The Japanese yen jumped to a two to four-month high around 154 per dollar after sharp Friday spikes prompted speculation about US-Japan intervention. The Federal Reserve Bank of New York conducted rate checks, a technical step that often precedes currency action.
No direct intervention materialised, but the threat alone was enough. Traders rapidly unwound short yen positions, leaving the currency roughly 3% stronger than Friday's lows.
Japanese authorities have repeatedly warned about excessive yen weakness. The Bank of Japan's (BoJ) ultra-loose policy keeps downward pressure on the currency, but intervention threats can reverse moves quickly.
The message is clear: further yen weakness risks coordinated action. Markets are repositioning more cautiously on the currency as a result.
The dollar index hit a four-month low, with weakness spreading beyond the yen. The Korean won gained 1.5% while the Singapore dollar hit multi-year highs.

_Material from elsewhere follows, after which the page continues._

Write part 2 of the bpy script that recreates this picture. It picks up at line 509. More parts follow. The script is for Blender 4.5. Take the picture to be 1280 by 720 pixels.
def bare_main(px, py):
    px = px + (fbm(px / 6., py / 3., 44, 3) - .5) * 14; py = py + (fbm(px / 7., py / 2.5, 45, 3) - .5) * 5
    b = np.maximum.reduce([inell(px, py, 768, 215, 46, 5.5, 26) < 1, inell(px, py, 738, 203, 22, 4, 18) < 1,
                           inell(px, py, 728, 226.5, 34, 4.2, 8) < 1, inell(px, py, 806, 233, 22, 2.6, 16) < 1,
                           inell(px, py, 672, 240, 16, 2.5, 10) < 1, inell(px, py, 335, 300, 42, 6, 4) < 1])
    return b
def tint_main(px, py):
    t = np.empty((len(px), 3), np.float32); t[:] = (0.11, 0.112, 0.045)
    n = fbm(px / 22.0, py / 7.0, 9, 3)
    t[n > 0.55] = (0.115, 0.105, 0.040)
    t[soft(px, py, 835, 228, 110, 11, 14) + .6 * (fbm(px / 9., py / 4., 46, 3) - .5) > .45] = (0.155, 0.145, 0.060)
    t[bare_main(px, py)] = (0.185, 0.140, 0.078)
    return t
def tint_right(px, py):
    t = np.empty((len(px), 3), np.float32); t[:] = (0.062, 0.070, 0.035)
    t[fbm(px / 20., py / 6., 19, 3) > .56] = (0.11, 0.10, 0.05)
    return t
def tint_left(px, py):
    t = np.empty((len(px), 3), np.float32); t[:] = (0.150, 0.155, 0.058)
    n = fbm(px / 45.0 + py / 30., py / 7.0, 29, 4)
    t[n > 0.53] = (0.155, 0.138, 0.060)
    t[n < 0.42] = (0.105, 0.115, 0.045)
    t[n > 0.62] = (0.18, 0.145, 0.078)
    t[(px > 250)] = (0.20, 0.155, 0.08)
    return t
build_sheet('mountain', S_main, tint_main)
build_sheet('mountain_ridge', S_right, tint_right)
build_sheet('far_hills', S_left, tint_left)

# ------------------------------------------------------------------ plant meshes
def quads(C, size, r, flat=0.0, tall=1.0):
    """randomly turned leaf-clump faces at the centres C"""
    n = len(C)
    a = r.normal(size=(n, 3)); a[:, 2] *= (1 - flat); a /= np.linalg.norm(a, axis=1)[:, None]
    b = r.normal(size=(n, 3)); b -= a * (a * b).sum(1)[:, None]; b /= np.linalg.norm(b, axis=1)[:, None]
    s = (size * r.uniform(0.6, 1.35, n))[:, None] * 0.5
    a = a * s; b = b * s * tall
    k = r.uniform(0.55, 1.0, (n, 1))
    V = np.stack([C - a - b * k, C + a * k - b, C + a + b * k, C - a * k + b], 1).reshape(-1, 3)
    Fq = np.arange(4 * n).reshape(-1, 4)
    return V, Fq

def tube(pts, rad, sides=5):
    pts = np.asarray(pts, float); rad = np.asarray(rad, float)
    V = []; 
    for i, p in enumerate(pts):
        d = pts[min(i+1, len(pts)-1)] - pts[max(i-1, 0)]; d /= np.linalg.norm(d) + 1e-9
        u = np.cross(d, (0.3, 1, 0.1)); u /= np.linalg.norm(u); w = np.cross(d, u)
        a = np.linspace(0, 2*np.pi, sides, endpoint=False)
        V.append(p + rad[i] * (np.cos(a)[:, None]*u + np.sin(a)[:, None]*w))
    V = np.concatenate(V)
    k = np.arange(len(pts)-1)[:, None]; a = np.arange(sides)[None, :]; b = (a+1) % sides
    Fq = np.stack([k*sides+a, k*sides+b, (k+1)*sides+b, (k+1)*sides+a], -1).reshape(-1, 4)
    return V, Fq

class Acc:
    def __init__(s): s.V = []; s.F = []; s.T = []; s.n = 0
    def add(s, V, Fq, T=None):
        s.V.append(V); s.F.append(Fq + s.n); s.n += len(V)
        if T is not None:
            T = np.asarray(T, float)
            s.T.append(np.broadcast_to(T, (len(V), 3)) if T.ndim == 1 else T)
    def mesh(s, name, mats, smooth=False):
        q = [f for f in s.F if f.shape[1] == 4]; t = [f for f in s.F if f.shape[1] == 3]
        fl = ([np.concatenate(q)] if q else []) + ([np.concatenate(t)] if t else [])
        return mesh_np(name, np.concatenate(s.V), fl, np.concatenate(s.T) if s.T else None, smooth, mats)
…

Concerns about Federal Reserve (Fed) independence and US policy direction are weighing on the greenback. Political pressure on the central bank has added a risk premium that wasn't there before.
The dollar remains the world's reserve currency, but confidence is being tested. This week's Fed meeting will be crucial for determining whether the sell-off continues.
The stronger yen hit Japanese stocks hard, with the Nikkei 225 down nearly 2%. Exporters face squeezed profit margins when a rising currency erodes overseas earnings.
US and European equity futures edged lower as risk appetite faded. Currency volatility and geopolitical tension have made investors more cautious about holding equities at stretched valuations.
Markets expect no rate change this week, but Fed guidance is critical. Commentary on central bank independence and any response to political pressure will be closely watched.
Investors want reassurance that the Fed sets policy based on data, not politics. Doubts on this front have contributed to dollar weakness and safe haven demand.
Big tech earnings take centre stage alongside the Fed. Results and guidance on artificial intelligence (AI) spending, margins and demand will determine whether current valuations are justified.
Oil prices remain elevated after last week's rally. Fresh US sanctions on Iranian oil shipments have raised supply disruption risks.
Brent crude oil is holding above recent highs despite softer risk appetite elsewhere. Geopolitical premiums in oil tend to be sticky when supply threats are real rather than speculative.
Middle East escalation risks keep a floor under prices. Traders are balancing this against weaker growth concerns, a tension that's characterised commodity trading for months.
Any disruption to Iranian exports would tighten supply further, though the impact depends on whether other producers step in to fill the gap.